OASYS will get basics right

01 March 2004


D-Day is getting closer at UCT human resources.

Come Thursday, March 4, the human resources department goes live with its spruced-up new administration and information system, which includes an overhauled SAP HR programme.

This comes just over a year after the department unveiled its Operational Advancement through Systems project, or OASYS. OASYS promised, as project manager Miriam Hoosain put it at the time, to "get the basics right".

That is, get its people and processes and computer software working optimally.

Which, over the past year and many (many, many) long hours has meant different things for different people at HR. Especially the many "stream leaders" (OASYS encompasses numerous "streams" or tasks).

Nuraan Allie, for one, was the "master data stream leader" responsible for cleaning up information that is recorded on SAP. This demanded that she and her team analyse thousands upon thousands of staff records, picking up errors and correcting these.

One headache for Allie and her team, for instance, was the way in which staff details were captured on SAP. While the system required uniformity in many cases (how titles had to be put into SAP, for example) information was often recorded helter-skelter.

Following the year's clean-up, updating and training, the new system - which includes a new (inter)face for SAP - will hold few such bugs, vows Allie.

Among those responsible for co-ordinating the ongoing business and SAP training of HR staff is Allie's neighbour, Gabonewe Mabalane.

Mabalane has been co-ordinating weekly sessions - remember, the entire OASYS load had to be fitted into a normal day's work - where HR staff discuss and enhance their understanding of HR policies and procedures.
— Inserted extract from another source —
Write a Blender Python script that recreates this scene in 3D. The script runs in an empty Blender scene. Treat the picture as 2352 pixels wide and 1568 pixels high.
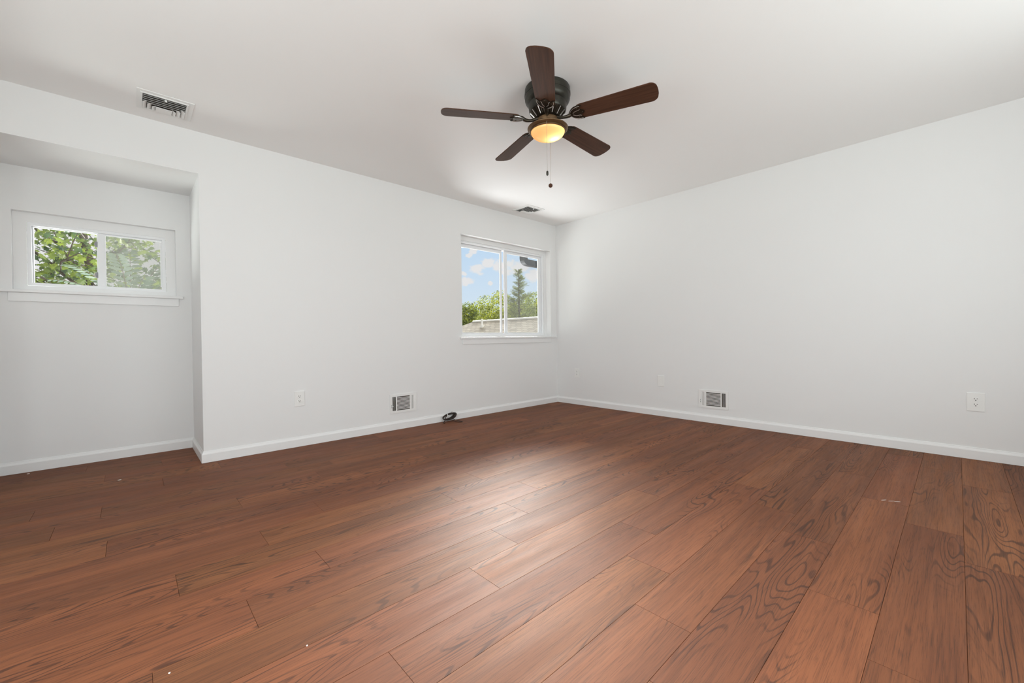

A basic knowledge and consistent implementation of these policies is considered critical for HR personnel, says Mabalane.

If Allie and Mabalane were among those fretting over the information going into the system, their colleagues Verity Japhta and David Beukes (among others) agonise over what comes out of the process, that is, the many HR and organisational reports that the university has to produce. Over the past months, Japhta has been cobbling together a bird's-eye view of the organisational structures at UCT.

For one, she had to draw up a picture of how staff and jobs and positions fit into the university structure. This required, as an example, that she analyse and classify the mixed bag of UCT "manager" positions (admin managers, office managers, finance managers, et al) under one "job" description of "manager".

Nearly 120 such "jobs" - handy reporting catchalls - have been created, covering both PASS and academic staff.

Japhta was also responsible for presenting a structure of departments and organisational units (admin, research, etc), assigning codes for each unit and the 20 or so organisational "types" that were proposed and recently signed off by the registrar, Hugh Amoore.

Japhta's diagrams, organigrams and flow charts then feed into the portfolio of reports generated by Beukes. These reports, explains Beukes, are either for external use - by, say, the departments of education or labour - or for perusal and planning within the university.

These reports cover many aspects of university life, including details of appointments, CoE (Cost of Employment) administration, and employment equity information.

With the new system up and running from March 4, Beukes hopes to produce not only up-to-the-minute and very accurate reports, but also a collection of new ones that will help deans, directors and managers get a handle on the organisation and their respective units.

As with other HR staff, payroll co-ordinator Gavin Redfern also has a selection of irons in the fire.

Prominent among these is the monthly payrun, a process bedevilled in the past by errors and comebacks. Alongside SAP technicians from Swicon South Africa, Redfern has been trying to streamline the payrun.

So, for instance, they hope to cut back on the time it takes to execute the payrun. At present it takes up to 12 hours to run - Swicon believes three hours should be more than enough once the new system is in full swing.

Of interest to staff may be the new-look pay slip that comes out at the end of March, a direct spin-off of OASYS says Chupe Serote who drives the stream. The new pay slip promises to make an easier read than the current one.

Still in its signature blue, the user-friendly pay slip will not only give a rundown of payments, deductions, arrears, etc, but will initially be accompanied by an information brochure (no need for the monthly trek to the PhDs in accounting from next door then).

Arddy Mossop and her team have reviewed all HR forms in order to simplify and amalgamate where possible, as well as to align them with current HR business processes and procedures. Roadshows of the new-look forms (driven by the HR Advisors and their teams) are currently underway in the departments and faculties.

With deadlines pending, the stream leaders (we mentioned but a few) and their teams, the UCT IT and finance teams and the Swicon gurus (who have stocked a commandeered meeting room in Bremner with laptops) are putting the final touches to the new system. Which means more late hours for HR staff, who have dutifully toiled away over the past months without prospect of reward.

Hoosain believes that OASYS will, true to its word, have delivered on its promises by March 4.

"We're as ready as we can be," she noted. "We have done everything we needed to launch a new way of working and providing support to our clients.

"It's now about the new HR, and about the partnerships we have with line managers and staff."